Interviews with Kim Seung-chul

Interviewed May 20, 2024

As far as how the United States’ leadership can resolve the North Korean issue, I personally believe the United States has made several mistakes in terms of its strategic judgment on the Korean peninsula.

First, North Korea and China are very closely linked. The Chinese government wants to maintain the status quo. China wants the North Korean regime to exist as it does today. It does not want North Korea to change or to collapse.

China’s strategy towards North Korea has existed for a long time, even before China became a G-2 [Group of Two] country. If China did not want North Korea to develop nuclear weapons, North Korea would not have them.

[The Group of Two or G2 was a concept proposed by economist Fred Bergsten and former National Security Advisor Zbigniew Brzezinski to describe the world’s two largest economies, the United States and China.]
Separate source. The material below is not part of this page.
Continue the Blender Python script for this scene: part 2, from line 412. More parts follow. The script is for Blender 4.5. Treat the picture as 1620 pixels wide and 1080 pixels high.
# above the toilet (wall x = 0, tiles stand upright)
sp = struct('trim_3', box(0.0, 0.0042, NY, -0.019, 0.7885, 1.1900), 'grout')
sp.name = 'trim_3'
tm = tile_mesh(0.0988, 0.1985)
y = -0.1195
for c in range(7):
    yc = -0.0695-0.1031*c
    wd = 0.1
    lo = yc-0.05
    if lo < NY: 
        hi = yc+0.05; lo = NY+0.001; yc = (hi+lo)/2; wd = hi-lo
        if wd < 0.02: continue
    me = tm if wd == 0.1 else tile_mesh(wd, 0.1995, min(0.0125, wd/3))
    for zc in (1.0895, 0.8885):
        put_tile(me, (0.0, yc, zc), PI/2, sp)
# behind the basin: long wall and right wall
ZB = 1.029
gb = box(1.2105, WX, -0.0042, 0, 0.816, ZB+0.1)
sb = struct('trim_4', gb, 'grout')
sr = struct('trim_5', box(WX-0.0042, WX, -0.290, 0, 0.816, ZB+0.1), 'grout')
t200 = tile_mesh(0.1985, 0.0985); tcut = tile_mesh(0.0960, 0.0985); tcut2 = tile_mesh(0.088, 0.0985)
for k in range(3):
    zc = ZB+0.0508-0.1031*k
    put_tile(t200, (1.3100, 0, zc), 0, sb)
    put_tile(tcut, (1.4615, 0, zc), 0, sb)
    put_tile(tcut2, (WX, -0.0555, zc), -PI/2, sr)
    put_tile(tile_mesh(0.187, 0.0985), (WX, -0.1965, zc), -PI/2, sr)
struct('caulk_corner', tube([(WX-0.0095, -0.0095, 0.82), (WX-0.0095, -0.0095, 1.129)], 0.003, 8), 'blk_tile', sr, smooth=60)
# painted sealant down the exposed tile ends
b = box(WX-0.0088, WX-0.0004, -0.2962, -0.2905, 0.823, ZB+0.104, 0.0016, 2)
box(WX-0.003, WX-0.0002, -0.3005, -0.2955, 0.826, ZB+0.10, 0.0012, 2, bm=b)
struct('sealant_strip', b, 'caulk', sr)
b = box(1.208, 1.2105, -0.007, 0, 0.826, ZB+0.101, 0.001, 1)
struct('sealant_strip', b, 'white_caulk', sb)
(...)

In the 1990s, when North Korea was developing nuclear weapons, if China had closed supply channels for the materials needed to manufacture nuclear weapons, then North Korea wouldn’t have been able to build them..

In the [2000s], we held a series of Six Party Talks and I think these negotiations benefitted China diplomatically and politically more so than anyone else. I think it was the United States that bore the greatest costs out of these negotiations. The United States had a challenge in democratizing North Korea even before China became a G2 country.

[Launched in 2003, the Six Party Talks were aimed at ending North Korea´s nuclear program through negotiations involving China, the United States, North and South Korea, Japan, and Russia.]

I do want to emphasize that democratizing North Korea as quickly as possible is the way to tackle issues on the Korean peninsula and to keep China in check. If the United States wants to be involved in Asian matters seriously, then I think it must work towards democratizing North Korea.